Los chicos crecen (para mal)
Adam Sandler es uno de los actores-autores de la comedia norteamericana más interesantes que hay, por varias razones. Primero que nada es, junto a Ben Stiller, el que ha logrado mayor proyección a nivel mundial, a diferencia de otros, como Will Ferrell o Jason Segel, que han quedado circunscriptos a las fronteras estadounidenses. Segundo, porque es tan desparejo como ecléctico en sus obsesiones temáticas y/o estéticas. Tercero, porque incluso sus filmes más mediocres, como Click, son pertinentes muestras de cómo un excelente comediante puede caer muy pero muy bajo.
Como viene haciendo últimamente, Sandler se rodeó de todo un grupete de amigos, pero no para cameos o secundarios, sino para papeles protagónicos, que incluso compiten con su estrella. Y esto en Son como niños se explicita mucho más, ya que esta historia sobre un grupo de amigos de la infancia que se reencuentran luego de treinta años a partir de la muerte de su entrenador de básquet, explicita dos nociones: los vínculos amistosos entre estas figuras y la conciencia de que el paso del tiempo ha hecho mella en sus cuerpos y mentes, ambos trasladados desde el plano real al ficcional.

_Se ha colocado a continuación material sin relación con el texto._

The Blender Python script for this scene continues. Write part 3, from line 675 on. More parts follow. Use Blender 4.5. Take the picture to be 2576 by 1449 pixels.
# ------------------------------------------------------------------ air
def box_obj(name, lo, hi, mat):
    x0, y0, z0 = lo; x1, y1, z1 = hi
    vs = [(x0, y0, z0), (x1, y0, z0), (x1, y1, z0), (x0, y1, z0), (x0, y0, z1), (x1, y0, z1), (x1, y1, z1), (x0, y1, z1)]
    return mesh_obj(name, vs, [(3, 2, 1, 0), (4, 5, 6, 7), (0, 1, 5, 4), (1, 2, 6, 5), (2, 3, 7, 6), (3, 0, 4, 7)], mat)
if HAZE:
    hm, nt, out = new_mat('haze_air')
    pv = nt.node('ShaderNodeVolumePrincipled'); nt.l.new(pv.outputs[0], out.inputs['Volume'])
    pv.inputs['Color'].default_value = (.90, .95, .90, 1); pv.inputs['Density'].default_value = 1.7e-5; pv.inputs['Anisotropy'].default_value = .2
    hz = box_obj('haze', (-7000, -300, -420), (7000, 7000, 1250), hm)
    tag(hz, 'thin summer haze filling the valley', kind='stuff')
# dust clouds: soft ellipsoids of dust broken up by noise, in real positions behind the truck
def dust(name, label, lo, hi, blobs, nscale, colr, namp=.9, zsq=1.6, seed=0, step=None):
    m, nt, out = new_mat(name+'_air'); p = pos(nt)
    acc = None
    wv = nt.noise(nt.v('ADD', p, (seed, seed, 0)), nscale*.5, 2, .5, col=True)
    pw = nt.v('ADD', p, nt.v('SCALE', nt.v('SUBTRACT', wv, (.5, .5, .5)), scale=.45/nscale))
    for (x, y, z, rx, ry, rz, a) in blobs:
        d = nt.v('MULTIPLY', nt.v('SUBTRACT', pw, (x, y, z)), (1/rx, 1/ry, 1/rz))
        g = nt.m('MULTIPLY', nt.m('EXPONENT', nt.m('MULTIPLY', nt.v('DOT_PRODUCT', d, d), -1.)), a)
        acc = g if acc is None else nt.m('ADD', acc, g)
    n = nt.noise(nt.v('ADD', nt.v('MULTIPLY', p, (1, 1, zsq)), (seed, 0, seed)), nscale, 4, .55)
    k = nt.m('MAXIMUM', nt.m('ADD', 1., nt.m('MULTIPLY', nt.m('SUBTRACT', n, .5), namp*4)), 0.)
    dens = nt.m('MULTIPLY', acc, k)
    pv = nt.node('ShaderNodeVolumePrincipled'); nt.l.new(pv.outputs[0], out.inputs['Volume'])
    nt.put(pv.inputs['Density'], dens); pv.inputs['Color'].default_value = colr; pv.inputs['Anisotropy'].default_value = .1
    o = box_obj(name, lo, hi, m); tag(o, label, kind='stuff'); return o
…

Pero hay varios problemas. Para empezar, los amigotes de Adam: Chris Rock, David Spade, Kevin James y Rob Schneider (estos dos últimos en menor medida) a lo largo de sus carreras han ido demostrando que, por desgracia, les sienta mejor el formato televisivo que el cinematográfico. Es como si sus ideas tuvieran capacidad de expansión para un sketch, un monólogo o una sitcom, no para un largometraje. De ahí la recurrencia a chistes con pedos o tetas, que ya de por sí carecen de gracia. A eso se suma el cansancio que parece evidenciar Sandler, lejos de la fructífera exploración de sus personajes iracundos, las relaciones humanas e incluso los comportamientos políticos entre las naciones y etnias.
Sin embargo, lo peor pasa por el subtexto subyacente en la trama, de carácter altamente retrógrado y despótico. A diferencia de otros filmes sandlerianos, como La herencia del señor Deeds o Locos de ira, el humor no adopta un rol de defensa de los oprimidos y marginales, sino de simple burla hacia el más débil. Algo parecido sucede con el rol de las mujeres: no adquieren nunca una identidad propia, están siempre en función de los hombres y la única forma en que se les permite divertirse es mediante la apreciación completamente superficial de otro hombre. Y ni que hablar de la resolución de los conflictos de pareja, que se resuelven en una escena desmadejada, más o menos así: “che, tenemos conflictos”, “bueno, pero no te preocupes, que está todo bien”, “OK, tenés razón, fin del tema”. Es llamativa la arbitrariedad con que se reivindica la institución matrimonial, como si no quedara ningún otro camino y se tuviera que sacrificar toda objeción, por más razonable que sea.
Adam Sandler sigue fluctuando entre el conservadurismo ideológico y narrativo, y la vocación rupturista y desenfadada. Son como niños se inscribe en la primera tendencia, aunque no provoca la misma indignación que Click o Golpe bajo. Sus próximos proyectos -Just go with it y The zookeper- a priori no nos hacen albergar muchas esperanzas, pero mientras tanto podemos aferrarnos a la idea de que este tipo nos ha hecho disfrutar de grandes películas como La mejor de mis bodas, Little Nicky, Embriagado de amor o Como si fuera la primera vez. Y eso no es poca cosa.